Braverman’s reply was unapologetic:

“I won’t apologise for the language that I have used to demonstrate the scale of the problem. I see my job as being honest with the British people and honest for the British people. I’m not going to shy away from difficult truths nor am I going to conceal what is the reality that we are all watching. … We must accept the enormity of the problem if we’ve got any chance of solving it.”

Looking at the language of the 1930s and comparing it with Braverman’s, it is clear that Salter had a good point.

Daily Mail article saying Jews are pouring into the UK

When a hotel in Knowsley housing asylum seekers was attacked in February, Braverman initially failed to issue any condemnation, and when she did, it was Trumpian:

“I condemn the appalling disorder in Knowsley last night. The alleged behaviour of some asylum seekers is never an excuse for violence and intimidation.”

In April, Braverman made a claim – subsequently ruled misleading by the Independent Press Standards Organisation (IPSO) – in the Daily Mail, that child grooming gangs were “almost all British-Pakistani men.” Extraordinarily, rather than apologising, Braverman’s team counter-attacked: “It’s a perverse decision that requires a wilful misreading of the piece and is clearly a political attack, co-opting IPSO, from the Muslim Council of Britain.” The Muslim Council pointed out that any clarification should make clear that the Home Office’s own research, published in 2020, had found group-based child sexual offenders were mainly white.

More recently, she started targeting the homeless – but still managing to imply that this is an immigration issue:

“We cannot allow our streets to be taken over by rows of tents occupied by people, many of them from abroad, living on the streets as a lifestyle choice.”

Her ‘solution’ to rough sleeping, as we pointed out last week, is to evict them from their tents. This position is so extreme that even Rishi Sunak felt unable to endorse it.

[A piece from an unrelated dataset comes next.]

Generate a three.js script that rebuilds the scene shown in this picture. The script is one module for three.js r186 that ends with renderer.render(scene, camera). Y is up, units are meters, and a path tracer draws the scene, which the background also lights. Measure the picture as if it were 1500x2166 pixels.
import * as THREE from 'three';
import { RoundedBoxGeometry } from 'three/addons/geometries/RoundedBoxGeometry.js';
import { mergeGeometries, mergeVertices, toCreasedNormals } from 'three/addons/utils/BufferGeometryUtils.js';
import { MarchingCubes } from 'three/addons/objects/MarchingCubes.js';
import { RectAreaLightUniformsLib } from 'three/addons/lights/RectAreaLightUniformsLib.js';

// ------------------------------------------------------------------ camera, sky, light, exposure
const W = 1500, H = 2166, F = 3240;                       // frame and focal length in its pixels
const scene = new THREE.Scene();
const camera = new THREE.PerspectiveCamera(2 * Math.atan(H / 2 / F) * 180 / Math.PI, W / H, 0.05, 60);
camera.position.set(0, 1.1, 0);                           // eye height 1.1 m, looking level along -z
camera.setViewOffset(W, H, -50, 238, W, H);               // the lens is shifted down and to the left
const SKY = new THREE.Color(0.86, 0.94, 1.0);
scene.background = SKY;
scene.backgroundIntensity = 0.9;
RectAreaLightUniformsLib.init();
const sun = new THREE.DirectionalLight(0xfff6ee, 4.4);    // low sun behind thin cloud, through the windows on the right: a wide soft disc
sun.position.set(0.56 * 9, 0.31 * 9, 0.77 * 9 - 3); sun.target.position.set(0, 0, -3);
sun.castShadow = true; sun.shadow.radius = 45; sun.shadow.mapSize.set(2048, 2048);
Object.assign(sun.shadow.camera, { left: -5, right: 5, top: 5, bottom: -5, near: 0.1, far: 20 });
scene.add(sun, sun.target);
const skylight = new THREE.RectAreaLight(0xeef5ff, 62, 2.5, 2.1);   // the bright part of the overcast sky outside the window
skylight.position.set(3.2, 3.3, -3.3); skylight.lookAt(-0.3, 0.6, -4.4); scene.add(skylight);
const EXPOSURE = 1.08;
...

And right up until Armistice Day – a day originally commemorating the WWI armistice and later extended to include the fight against fascism in WWII – she repeatedly called the marchers calling for a ceasefire (an armistice) in Gaza “hate marchers.” A cross-party group of MPs recently called out her language, warning that she is inspiring the far-right to engage in Islamophobia. She even went so far as to claim in an article which Number 10 has explicitly said it did not approve, that the police play favourites with pro-Palestinian groups and allow “pro-Palestinian mobs to go largely ignored, even when clearly breaking the law.”

The response the MPs had warned about duly transpired: though the pro-cease-fire march was peaceful, a group of far-right protesters, some of them led by Stephen Yaxley-Lennon, also known as Tommy Robinson, the founder of the English Defence League (EDL), who had called for EDL supporters to assemble in the capital, broke violently through the police cordon surrounding the Cenotaph shouting at the police, “England ‘til I die,” “You let your country down” and “You’re not Engerland any more!”

The police described the violence as follows:

“There is a remembrance event underway at the Cenotaph. Officers have prevented those not involved getting onto Whitehall so it can take place without disruption, as we committed. They have faced unacceptable violence, including people throwing missiles and a metal barrier. Those using violence made no effort to use the pavement, which is open along the full length of Whitehall on one side, in order to watch the event taking place. They were solely intent on confronting officers.

Are they Stochastic terrorists?

In the case of Trump, there is a trial underway in the US to determine his innocence or guilt in the January 6 insurrection. This trial would not, of course, be taking place if the insurrection had succeeded and Trump were still in office.

In the UK, although Braverman has just been sacked again, there is no investigative process in place, so as it stands there will be no official verdict.